L’écriture en tous genres a toujours été pour moi une planche de salut.

Diasporadz : Vous paraissez infatigable, parlez-nous de vos dernières publications ?

Maggy de Coster : Je vais toujours jusqu’au bout de ce que je commence. Il s’agit de la publication d’un auteur latino que j’ai traduit de l’espagnol en français et que j’ai présenté le 12 octobre dernier à la Maison de l’Amérique latine. Selon la Société des Gens de Lettres dont je fais partie, le traducteur littéraire est un auteur potentiel. Il donne vie aux écrits dans sa langue de naissance et les fait connaître sous d’autres cieux. Donc il s’agit d’une nouvelle naissance.

En ce qui me concerne, j’ai un recueil de contes pour enfants paru aux Éditions Unicité, 2023

Mon recueil de poèmes « Les versets simplifiés du soleil levant » publié aux Éditions du Cygne, 2017, est traduit en anglais par Danielle Legros Georges et publié aux USA aux Editions Blue Flare, 2024.
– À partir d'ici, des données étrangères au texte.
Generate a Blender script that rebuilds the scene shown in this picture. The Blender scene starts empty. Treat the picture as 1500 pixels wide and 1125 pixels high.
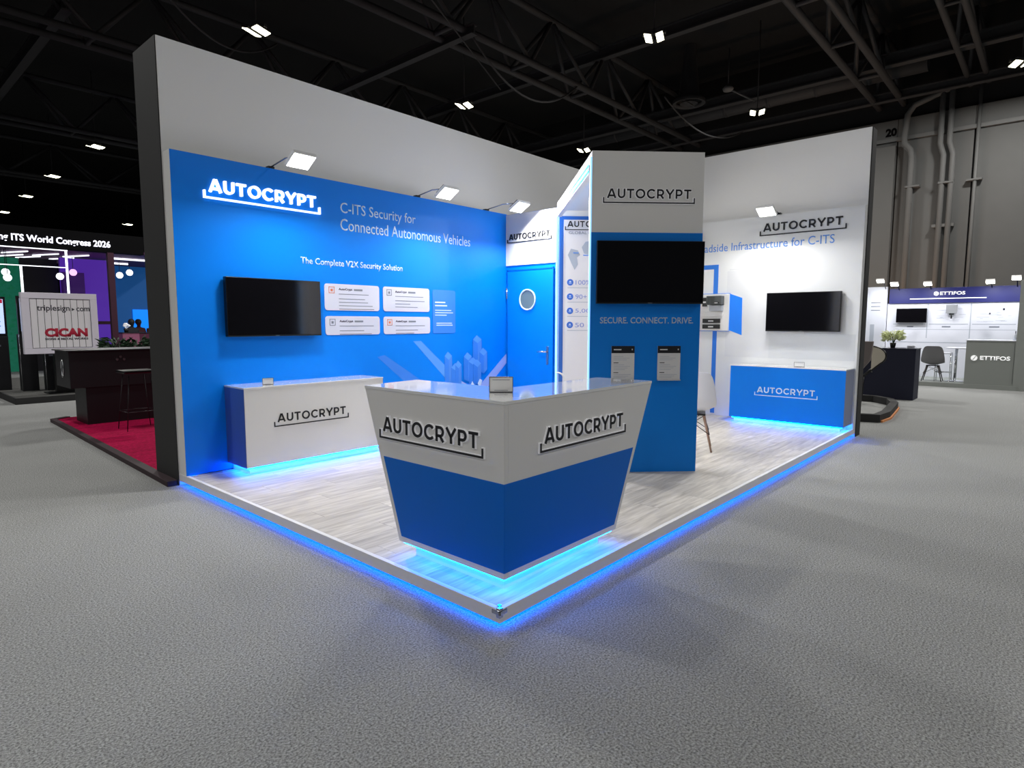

Diasporadz : Que pensez-vous de cette citation « Quand nos aïeux brisèrent leurs entraves, ce n’était pas pour se croiser les bras » de l’écrivain poète haïtien Charles Alexis Oswald Durand ?

Maggy de Coster : Comme dit Ferrat « le poète a toujours raison » donc Oswald Durand avait sans doute vu loin car les poètes sont en quelque sorte extralucides et intuitifs. On est des passeurs de mémoire.

Diasporadz : Avez-vous des projets en cours ou à venir ?

J’ai un ouvrage de collaboration qui sortira bientôt aux Éditions La route de la soie. Il s’agit de poèmes inspirés des toiles de Sarah Mostrel.

J’ai aussi le projet d’un livre poésie-peinture avec un autre peintre.

Je suis en train de traduire des poèmes de l’espagnol en français de l’anthologie Resistir réalisée par la poète franco-équatorienne pour un récital dans le cadre du Printemps des Poètes 2025.

Je me suis mise aussi à la peinture sans me considérer comme peintre mais les peintres confirmés ont trouvé mes créations valables et « exposables ».

Diasporadz : Un dernier mot peut-être ?

Maggy de Coster : Je souhaite continuer d’avoirl a même énergie et la même veine littéraire pour continuer à produire.